I'm working on a new project here that I wanted to announce, just to
keep from duplicating effort in this area. I've started to add a cost
limit delay for regular statements. The idea is that you set a new
statement_cost_delay setting before running something, and it will
restrict total resources the same way autovacuum does. I'll be happy
with it when it's good enough to throttle I/O on SELECT and CREATE INDEX
CONCURRENTLY.
Modifying the buffer manager to account for statement-based cost
accumulation isn't difficult. The tricky part here is finding the right
spot to put the delay at. In the vacuum case, it's easy to insert a
call to check for a delay after every block of I/O. It should be
possible to find a single or small number of spots to put a delay check
in the executor. But I expect that every utility command may need to be
modified individually to find a useful delay point. This is starting to
remind me of the SEPostgres refactoring, because all of the per-command
uniqueness ends up requiring a lot of work to modify in a unified way.
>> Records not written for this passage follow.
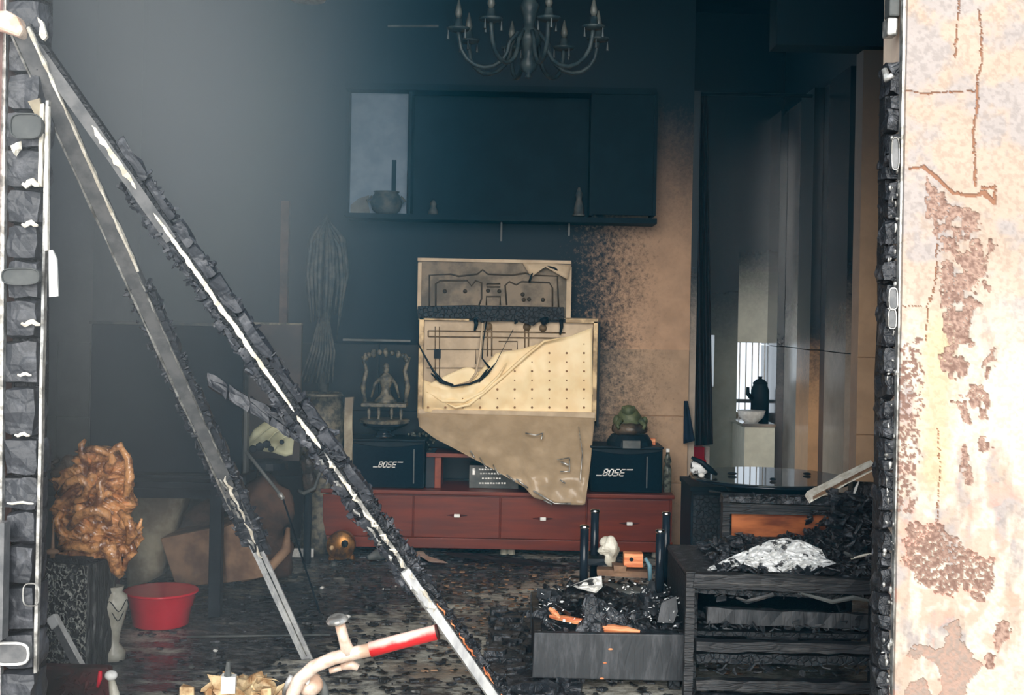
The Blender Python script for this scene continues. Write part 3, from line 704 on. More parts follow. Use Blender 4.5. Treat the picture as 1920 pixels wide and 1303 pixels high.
for i in range(10):
    for j in range(10):
        u = 1095 - 32.5 * i + (j % 2) * 0; v = 628 + 17 * j
        if v > 772 or u < 800: continue
        lim = 614 + (1110 - u) * .30 + (10 if u > 900 else 45)
        if v < lim + 8: continue
        big = j % 2 == 0
        p = P(u, v, TY); yy = ysag((u - 794) / 316, (v - lim) / (778 - lim), u, v)
        p = P(u, v, yy - .004); MB().lathe(p, [(.0065 if big else .004, 0), (.0065 if big else .004, .006)], 8, (0, 1, 0)).build('pin_hole', 'brownspot', dif)
m = MB(); rpath([(783, 642), (795, 665), (812, 695), (830, 716), (850, 722)], TY - .055, [.003, .005, .006, .010, .006], m, 8)
rpath([(808, 700), (826, 716), (850, 724), (880, 720), (900, 712), (914, 692)], TY - .06, [.004, .008, .005, .006, .009, .004], m, 8)
rpath([(912, 603), (906, 640), (904, 672), (918, 690)], TY - .05, [.004, .003, .004, .007], m, 8); rpath([(962, 618), (945, 650), (930, 680), (914, 700), (898, 716)], TY - .05, [.002, .0015, .002, .008, .005], m, 8)
m.build('burnt_edge', 'black', tv, True)
m = MB(); rpath([(905, 605), (900, 660), (892, 700), (880, 716), (855, 722)], TY - .045, [.006, .006, .007, .006, .002], m, 8); m.build('curled_film_strip', 'tvmetal', tv, True)
# hanging translucent film
def yfilm(a, t, u, v): return TY - .04 - .31 * min(1, max(0, (v - 776) / 120)) - .012 * math.sin(a * 11 + t * 3) * t - .030 * noise.noise(Vector((u / 26, v / 30, 4))) * min(1, t * 3) - .018 * abs(noise.noise(Vector((u / 12, v / 18, 9)))) * t - .03 * t
fm = MB().sheet([(783, 774), (860, 776), (950, 778), (1040, 781), (1115, 784)], [(786, 800), (815, 822), (850, 840), (925, 880), (985, 915), (1000, 933), (1050, 946), (1097, 947), (1106, 880)], 64, 30, yfilm, .003)
fm.build('hanging_film', 'film', tv, True)
m = MB()
for pts, r in (([(985, 812), (1005, 816), (1018, 812), (1015, 824)], .004), ([(1045, 862), (1068, 858), (1068, 884), (1050, 884)], .004), ([(900, 858), (912, 878)], .004), ([(925, 872), (935, 890)], .004), ([(950, 890), (965, 902)], .004), ([(1000, 920), (1040, 944), (1070, 944)], .005), ([(1050, 900), (1060, 906)], .004), ([(1052, 866), (1066, 872)], .006), ([(882, 845), (890, 858)], .004), ([(968, 898), (990, 915)], .004), ([(1020, 938), (1035, 946)], .005), ([(1085, 800), (1092, 850), (1088, 900)], .003)):
    m.tube([P(a, b, yfilm(.5, .9, a, b) - .015) for a, b in pts], r, 6)
m.build('film_crease', 'silver', tv, True)
p = P(1110, 793, TY - .03); MB().blob(p, (.012, .01, .012), .1, 10, 10, 6).build('white_melted_bead', 'white', tv, True)
#@@CAB
# ================================================================== low cabinet
CYF = 6.86
def pc(u, v): return P(u, v, CYF)
cab = thing('low_cabinet', 'low red-brown lacquered television cabinet with three white drawer pulls', 'cabinet', (pc(940, 1000).x, 7.05, 0))
cx0, cx1 = pc(604, 960).x, pc(1262, 960).x
ztop = pc(940, 922).z; zbot = pc(940, 1030).z
MB().box((cx0, CYF + .012, zbot), (cx1 - .004, YB - .03, ztop - .022)).build('body', 'red_wood', cab, bevel=.003)
MB().box((cx0 - .01, CYF - .012, ztop - .022), (cx1 + .006, YB - .02, ztop)).build('top_board', 'red_wood', cab, bevel=.004)
MB().box((cx0, CYF - .004, zbot), (cx1, CYF + .011, zbot + .055)).build('plinth_board', 'red_wood', cab, bevel=.003)
us = [604, 775, 938, 1100, 1256]; 
for i in range(4):
    a, b = pc(us[i], 960).x + .003, pc(us[i + 1], 960).x - .003
    dr = MB().box((a, CYF - .004, zbot + .058), (b, CYF + .011, ztop - .03)).build('drawer', 'red_wood', cab, bevel=.003)
    if i:
        hu = (857, 1018, 1180)[i - 1]; hv = (966, 972, 981)[i - 1]; c = pc(hu, hv)
        MB().tube([c + Vector((-.055, -.003, 0)), c + Vector((-.02, -.008, 0)), c + Vector((.02, -.008, 0)), c + Vector((.055, -.003, 0))], [.002, .006, .006, .002], 8).build('handle_mount', 'darkred', dr)
        MB().box((c.x - .016, CYF - .024, c.z - .009), (c.x + .016, CYF - .010, c.z + .009)).build('drawer_pull', 'white', dr, bevel=.003)
for x in (cx0 + .1, 0.02, cx1 - .08, pc(945, 1030).x):
    MB().lathe((x, 6.95, .0), [(.022, 0), (.018, zbot)], 10).build('foot', 'ceramic', cab)
# shelf riser on the cabinet
rs = thing('shelf_riser', 'small orange-brown shelf riser between the speakers', 'shelf', (pc(870, 915).x, 7.05, ztop))
x0, x1 = P(800, 850, 6.95).x, P(1090, 850, 6.95).x; zt = P(870, 850, 6.95).z
MB().box((x0, 6.93, zt - .022), (x1, 7.22, zt)).build('board', 'red_wood', rs, bevel=.003)
for u in (821, 1075):
    x = P(u, 880, 6.95).x; MB().box((x - .018, 6.95, ztop), (x + .018, 7.18, zt - .022)).build('upright', 'red_wood_lt', rs, bevel=.003)
# amplifier box with printed lines
bx = thing('player_box', 'dark grey box with rows of faint print under the shelf riser', 'box', (P(925, 915, 7.0).x, 7.0, ztop))
a = P(880, 872, 6.98); b = P(972, 914, 6.98)
MB().box((a.x, 6.98, ztop), (b.x, 7.15, a.z)).build('casing', 'grey', bx, bevel=.003)
m = MB()
for r_, (v, u0, u1) in enumerate(((880, 898, 950), (888, 900, 945), (897, 904, 938), (906, 898, 948))):
    u = u0
    while u < u1: m.boxpx(u, v - 1.3, u + 3.4, v + 1.3, 6.977, .004); u += 5.2
m.boxpx(886, 878, 891, 890, 6.976, .005); m.build('printed_lines', 'silver', bx)
# ---- speakers
GL = {'B': ([(0, 0), (0, 7), (4, 7), (5, 6), (5, 4.5), (4, 3.7), (5, 3), (5, 1), (4, 0)], [[(1.4, 1.2), (1.4, 3), (3.6, 3), (3.6, 1.2)], [(1.4, 4.3), (1.4, 5.8), (3.6, 5.8), (3.6, 4.3)]])}
def logo(par, c, width, Y, skew=.25):
    """B O S E in slanted strokes with a streak at each side, as flat raised letters"""
    m = MB(); h = width * .105; lw = width * .155; th = h * .30; x = c.x - width * .33
    def stroke(x0, z0, x1, z1):
        sx = lambda q, z: q + skew * z * 1.3
        m.prism([Vector((sx(x0, z0), Y, c.z + z0)), Vector((sx(x1, z0), Y, c.z + z0)), Vector((sx(x1, z1), Y, c.z + z1)), Vector((sx(x0, z1), Y, c.z + z1))], (0, .006, 0))
    H_ = h
    for ch in 'BOSE':
        e = x + lw * .86; md = 0
        if ch in 'BO': stroke(x, -H_, x + th, H_); stroke(e - th, -H_, e, H_)
        if ch == 'E': stroke(x, -H_, x + th, H_)
        if ch == 'S': stroke(x, 0, x + th, H_); stroke(e - th, -H_, e, 0)
        stroke(x, -H_, e, -H_ + th); stroke(x, H_ - th, e, H_)
        if ch in 'BSE': stroke(x, -th / 2, e, th / 2)
        x += lw
    stroke(c.x - width * .5, -H_, c.x - width * .34, -H_ + th); stroke(c.x + width * .30, H_ - th, c.x + width * .48, H_)
    return m.build('letters', 'letters', par)
def speaker(name, label, u0, u1, v0, v1, Y, lu, lv, lw, side):
    a = P(u0, v0, Y); b = P(u1, v1, Y); zt = a.z
    t = thing(name, label, 'speaker', ((a.x + b.x) / 2, Y + .1, ztop))
    m = MB(); m.box((a.x, Y + .02, ztop + .001), (b.x, Y + .26, zt)); m.build('cabinet', 'black', t, bevel=.006)
    W = b.x - a.x
    pts = [Vector((a.x + .008, Y, ztop + .012)), Vector((b.x - .008, Y, ztop + .012)), Vector((b.x - .008, Y, zt - .012))]
    for k in range(9):
        f = 1 - k / 8; pts.append(Vector((a.x + .02 + (W - .04) * f, Y, zt - .014 - .018 * math.sin(math.pi * f))))
    pts.append(Vector((a.x + .008, Y, zt - .012)))
    g = MB(); g.prism(pts, (0, .019, 0)); gr = g.build('grille', 'speaker_cloth', t)
    xs = a.x + W * side; MB().box((xs - .003, Y - .003, ztop + .03), (xs + .003, Y, zt - .04)).build('grille_ridge', 'grey', gr)
    logo(gr, P(lu, lv, Y - .004), lw * S(Y), Y - .006)
    MB().box((a.x - .004, Y - .005, zt), (b.x + .004, Y + .26, zt + .012)).build('top_cap', 'black', t, bevel=.005)
    return t
speaker('speaker', 'black loudspeaker at the left end of the cabinet, below the carved shrine', 655, 795, 826, 912, 6.90, 728, 871, 54, .86)
speaker('speaker', 'black loudspeaker at the right end of the cabinet, below the green toad', 1108, 1242, 840, 924, 6.90, 1153, 886, 66, .78)
o = MB(); o.box((P(797, 900, 6.93).x, 6.95, ztop), (P(815, 900, 6.93).x, 7.15, P(800, 848, 6.93).z)); tag(o.build('small_black_box', 'black_gloss', bevel=.004), 'narrow black box squeezed beside the left loudspeaker', 'box')
# bottles
for (u, v, r, c, lab) in ((1252, 862, .022, 'bottle', 'dusty clear bottle standing right of the right loudspeaker'),):
    t = thing('glass_bottle', lab, 'bottle', (P(u, v, 6.98).x, 6.98, ztop)); x = P(u, v, 6.98).x; zt = P(u, 845, 6.98).z; h = zt - ztop
    MB().lathe((x, 6.98, ztop), [(.0, 0), (r, 0), (r, h * .55), (r * .6, h * .68), (r * 1.0, h * .75), (r * .5, h * .9), (r * .4, h * .97)], 14).build('body', 'bottle', t, True)
    MB().lathe((x, 6.98, ztop + h * .97), [(r * .5, 0), (r * .5, h * .08)], 10).build('cap', 'white', t)
# toad on base
sz = P(1180, 838, 6.98).z + .004
tt = thing('stone_toad', 'green stone toad figure on a dark plinth on the right loudspeaker', 'figurine', (P(1180, 838, 7.0).x, 7.0, sz))
c = P(1180, 838, 7.0).x; k = S(7.0); z0 = sz
MB().lathe((c, 7.0, z0), [(44 * k, 0), (42 * k, 10 * k), (34 * k, 22 * k)], 20).build('plinth', 'black', tt, bevel=.002)
MB().box((c - 16 * k, 7.0 - 46 * k, z0), (c + 16 * k, 7.0 - 34 * k, z0 + 14 * k)).build('nameplate', 'grey', tt)
m = MB(); m.blob((c, 7.0, z0 + 32 * k), (34 * k, 28 * k, 16 * k), .12, 30, 18, 10, 1); m.build('rock', 'gold_dk', tt, True)
m = MB(); m.blob((c - 2 * k, 7.0, z0 + 52 * k), (24 * k, 22 * k, 20 * k), .12, 30, 18, 10, 2); m.blob((c - 4 * k, 6.98, z0 + 66 * k), (14 * k, 16 * k, 11 * k), .08, 30, 14, 8, 3)
for sg in (-1, 1):
    m.blob((c + sg * 25 * k, 6.98, z0 + 48 * k), (8 * k, 10 * k, 9 * k), .15, 30, 10, 7, 5); m.blob((c + sg * 9 * k - 4 * k, 6.965, z0 + 72 * k), 4 * k, 0, 1, 8, 6)
    m.tube([(c + sg * 18 * k, 6.95, z0 + 50 * k), (c + sg * 26 * k, 6.93, z0 + 40 * k), (c + sg * 22 * k, 6.92, z0 + 34 * k)], [6 * k, 4 * k, 3 * k], 8)
m.build('toad', 'green_stone', tt, True)
m = MB(); m.boxpx(1217, 822, 1229, 836, 7.02, .03); tag(m.build('orange_box', 'raw_orange', bevel=.002), 'tiny orange box behind the right loudspeaker', 'box')
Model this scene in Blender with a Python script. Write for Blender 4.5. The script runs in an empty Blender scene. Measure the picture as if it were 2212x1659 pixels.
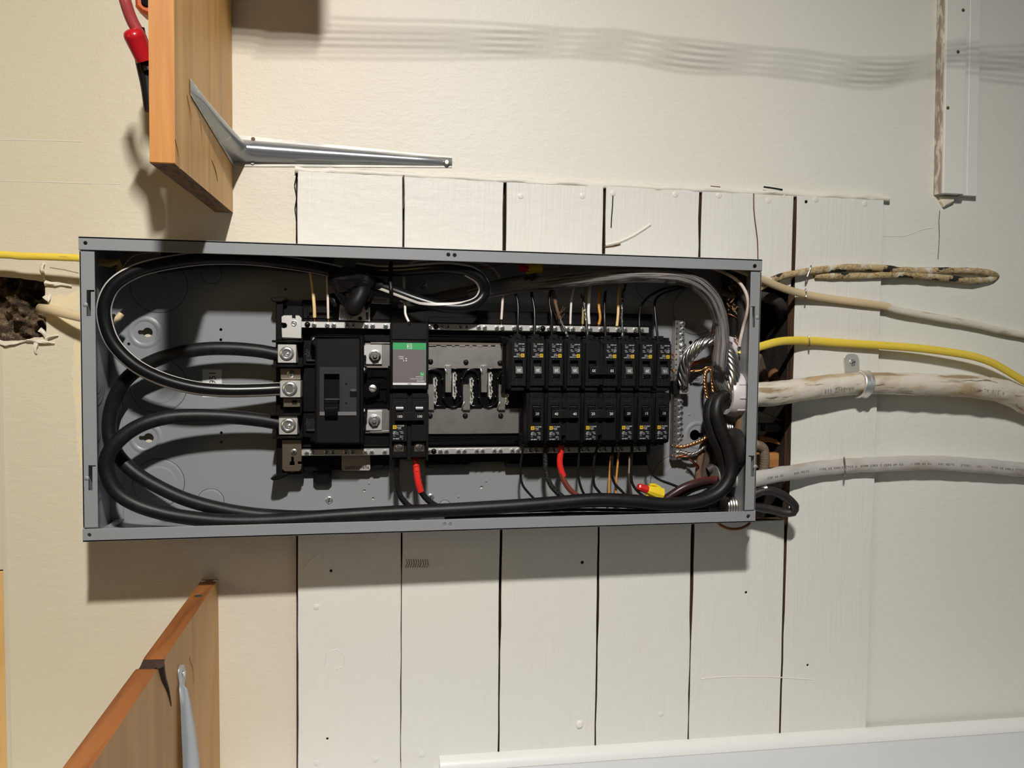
import bpy, bmesh, math, random
from mathutils import Vector, Matrix, noise
random.seed(11)
S = bpy.context.scene
COL = S.collection

# ------------------------------------------------------------------ camera
FPX = 1676.66
RC = Matrix(((0.9847163713, 0.0118516195, 0.1737619267),
             (-0.0034771465, 0.9988209862, -0.0484205218),
             (-0.1741309206, 0.0470762849, 0.9835965870)))
CX, CZ, CD = 0.34275, 0.23812, 1.09943        # camera: along the wall, up, out from the wall
RT = RC.transposed()
AX = Matrix(((1, 0, 0), (0, 0, -1), (0, 1, 0)))
cam_d = bpy.data.cameras.new('camera')
cam_d.sensor_width = 36.0
cam_d.lens = FPX / 2212.0 * 36.0
cam_d.clip_start = 0.01
cam = bpy.data.objects.new('camera', cam_d)
COL.objects.link(cam)
cam.matrix_world = Matrix.Translation((CX, -CD, CZ)) @ (AX @ RT).to_4x4()
S.camera = cam

# ------------------------------------------------------------------ world, lamps, exposure
S.view_settings.view_transform = 'Standard'
S.view_settings.look = 'None'
S.view_settings.exposure = 0.0
S.view_settings.gamma = 1.0
S.view_settings.use_curve_mapping = False
wd = bpy.data.worlds.new('room_ambience')
S.world = wd
wd.use_nodes = True
bgn = wd.node_tree.nodes['Background']
bgn.inputs['Color'].default_value = (1.0, 0.90, 0.74, 1)
bgn.inputs['Strength'].default_value = 0.027

LAMP = Vector((0.36, -1.29, 1.20))

def lamp(name, loc, power, size, color, aim, shape='DISK'):
    l = bpy.data.lights.new(name, 'AREA')
    l.shape = shape
    l.size = size
    l.energy = power
    l.color = color
    o = bpy.data.objects.new(name, l)
    COL.objects.link(o)
    o.location = loc
    o.rotation_euler = (Vector(aim)).to_track_quat('-Z', 'Y').to_euler()
    return o

# one ceiling fixture: a row of five small bulbs that shine down the wall
for k in range(5):
    a = k - 2
    lamp('ceiling_bulb', LAMP + Vector((0.016 * a, -0.018 * a, 0.036 * a)), 8.4, 0.03, (1.0, 0.965, 0.905), (-0.10, 0.05, -1.0))
# added weak warm fill from the shelf side, not a lamp of the room
lamp('warm_fill', (-1.6, -1.7, 0.55), 4.4, 0.9, (1.0, 0.72, 0.34), (1.5, 1.7, -0.35))
# and an added weak cool fill from the other side
lamp('cool_fill', (3.0, -1.8, 0.6), 2.6, 0.9, (0.66, 0.93, 1.0), (-1.6, 1.8, -0.4))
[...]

The main unintended consequences issue I've found so far is when a cost
delayed statement holds a heavy lock. Autovacuum has some protection
against letting processes with an exclusive lock on a table go to sleep. It won't be easy to do that with arbitrary
statements. There's a
certain amount of allowing the user to shoot themselves in the foot here
that will be time consuming (if not impossible) to eliminate. The
person who runs an exclusive CLUSTER that's limited by
statement_cost_delay may suffer from holding the lock too long. But
that might be their intention with setting the value. Hard to idiot
proof this without eliminating useful options too.